Saturday, March 3, 2012

Teaching is like cooking...

It's quite an interesting comparison:

1. The ingredients should be trimmed into manageable, edible chunks to ease consumption and digestion. (Except in the case of flashy fish or meat dishes, or a whole roast turkey, but they'd eventually be cut or sliced to put on smaller plates)
2. The appearance of the food is a key factor to attracting people to eat it. Dressing it up and arranging it nicely won't hurt.
3. Different people have different sets of taste buds. There's no one dish that suits all.
4. Always be ready to adapt your recipe to available ingredients.
5. Sometimes you have to put away your pride as a chef and remember that spontaneous decisions will affect the enjoyment of your food.
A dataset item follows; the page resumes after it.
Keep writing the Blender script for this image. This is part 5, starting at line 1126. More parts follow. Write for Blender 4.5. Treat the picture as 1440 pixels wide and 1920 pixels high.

Always be ready to add salt or pepper or any other condiments to cater to the consumer's taste, or maybe have a backup potato salad for the occasional vegetarian.
6. However good you are at cooking, there's forever someone out there that you can learn from to make yourself better.
7. You could try out new dishes, but too much radical changes in the dishes over a short period of time might put people off.
8. To be a good cook, one of the prerequisites is that you are passionate about cooking.

Last but not least, you can memorise a whole cookbook and be able to recite it from memory, but what counts is that you DO carry out the act of cooking, and that will help you get better at it. Don't worry if you fail at first, as a failure is just another step towards success.